Sunday, March 2, 2008

Spring Break

Happy March!

On Saturday, I'm going home for the first and last time. It'll be the first time since I've been at college, and the last time because two weeks after I go back to school, my mom is putting our dog in the car and moving her life to Santa Fe, New Mexico. Our house is on the market, and just yesterday, four different families came to look at it. All of the things I'm going to need and want and use are here with me in Rochester, and my summer clothes and things that I don't absolutely need are packed in boxes, stacked neatly against the walls of our garage. And even though I know I'll be back in the neighborhood countless times in my life to visit friends, when I leave my house after spring break, I have to really say goodbye to the place where I grew up.

I've lived in a lot of places: Boulder, Morristown, Bedminster, Montgomery, and now Rochester. I've been a resident of three states, and had bedrooms in four different houses. But as much as I bitched about it throughout the ENTIRETY of my adolescence, it's Montgomery, a snooty, suburban town in Central New Jersey four miles off of the Princeton University campus that's been the only place I've ever really called home. And now that I'm not going to have a home base there anymore, I'm realizing how much I loved it... Even if a huge part of that love was loving to hate it.

I am so happy for my mom. She needs to move to Santa Fe, and she deserves it--- her entire adult life has been spent taking care of other people, and the time for her to start a new life is way overdue. The idea of the single empty-nester packing up her life and moving to an artsy town in the American Southwest sounds like something out of a collection of mid-life crisis stories, but for my mom, it's her dream, and everything that she is. Ever since she was in college, moving east was something that she did out of duty, and wandering back west (usually in a car packed with all of her most important stuff, as will be the case at the end of this month) was something she did because her identity requires it. She's been vacillating between New Jersey and the Rocky Mountains since 1980, and it's about time she moved back for good.

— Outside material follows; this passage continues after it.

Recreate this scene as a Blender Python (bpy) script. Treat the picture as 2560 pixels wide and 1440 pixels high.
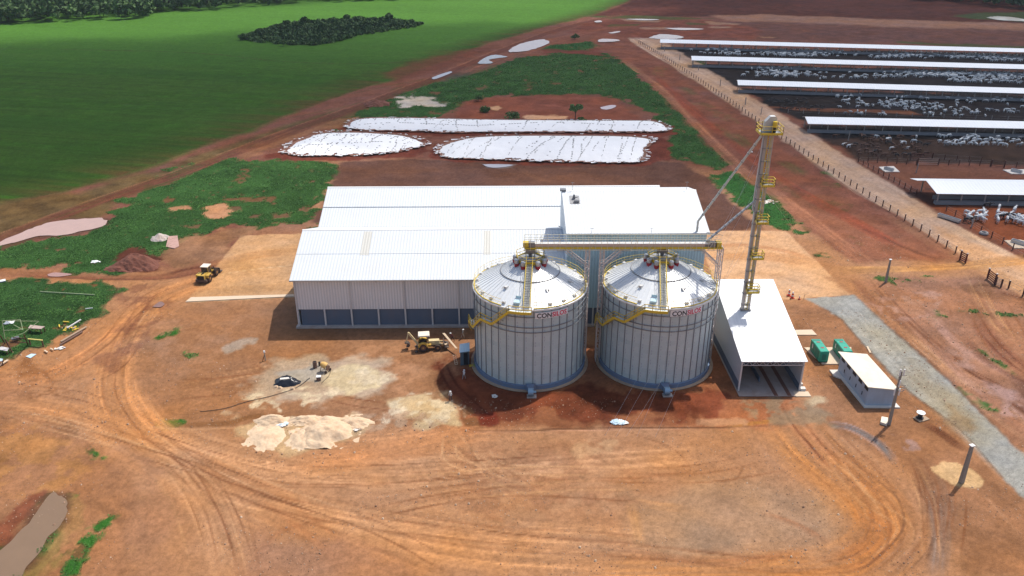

But for me, it's a little different. I was raised in New Jersey, amidst flat farmlands and billboard-ridden highways. I lived on an express-train line into New York City, and as it turns out, New York is my American Southwest. I love it the way my mom loved Colorado when she lived there during college, and I idolize the streets of the East Village and the weird skyline of Central Park in the way that she yearned for pueblos and Native American pottery while she was raising me in a safe, sturdy community an hour south of her parents in New Jersey. While my mom was dreaming of other places, I became a Jersey girl, as much as I hate to admit it. I went to the mall with my best friend on Saturday nights in my Freshman and Sophomore years of high school; couldn't wait to get a driver's license and crashed my mom's car a month after I finally did. When I was sixteen I fell in love with New York City and never went back, even though, as I've been told by friends who live in the City, I still smell like New Jersey and will never stop.

(I really hope that last bit isn't true.)

So as much as I'm happy for my mom and excited about the new home that she will make for herself there, a part of me knows that as much time as I spend in Santa Fe, it's never really going to be my home. My home base still lies somewhere between the cherry blossoms of Princeton and the grit of New York, and I love it too much for that to ever change. In a lot of ways, my mom's move means that I'm more autonomous than I really thought I would be at eighteen: I live in Rochester. All of my stuff is here. And when I'm not here, I'll spend the rest of my time between New Mexico and New Jersey/New York, from mom to friends and back again. And I'm okay with that. I'll be back to Jersey, and I'm sure I'll be bitching about it all over again in time. But it's just going to be so damn hard to say goodbye to my room, and the kitchen where I learned to cook, and my makeshift art studio in the attic. My childhood is there, and within months, someone else is going to be living in it. A big chunk of home is going to be gone from home when I go back to visit over the summer.